11. The rotary homokinetic joint according to claim 1, characterized in that the antifriction bearing (12) has an inner surface (32), said inner surface (32) and a pivot (10) of the inner joint part (18) being adapted to each other in such a manner that the pivot (10) is linearly displaceable in the axial direction of the antifriction bearing (12).

12. The rotary homokinetic joint according to claim 1, characterized in that an antifriction bearing (12) is made up of an antifriction bearing inner ring (34) and an antifriction bearing outer ring (36) with roll bodies (38) arranged therebetween, the antifriction bearing inner ring (34) and the antifriction bearing outer ring (36) being fixed with respect to each other in the axial direction of the antifriction bearing.

13. The rotary homokinetic joint according to claim 12, characterized in that the roll bodies (38) are fixed in the antifriction bearing outer ring (36).
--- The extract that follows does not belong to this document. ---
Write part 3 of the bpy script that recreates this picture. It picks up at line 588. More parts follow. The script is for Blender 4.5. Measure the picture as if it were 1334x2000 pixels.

14. The rotary homokinetic joint according to claim 12, characterized in that the antifriction bearing inner ring (34) is fixed with respect to the antifriction bearing outer ring (36) by means of a spring ring (40) and/or a flat ring (42).

15. The rotary homokinetic joint according to claim 12, characterized in that the antifriction bearing inner ring (34) is fixed with respect to the antifriction bearing outer ring (36) by means of a pressed-in ring (44).

16. The rotary homokinetic joint according to claim 1, characterized in that the outer surface (3) of the outer joint part (2) has a circularly cylindrical or a tripodal shape.

17. The rotary homokinetic joint according to claim 13, characterized in that the antifriction bearing inner ring (34) is fixed with respect to the antifriction bearing outer ring (36) by means of a spring ring (40) and/or a flat ring (42).

18. The rotary homokinetic joint according to claim 13, characterized in that the antifriction bearing inner ring (34) is fixed with respect to the antifriction bearing outer ring (36) by means of a pressed-in ring (44).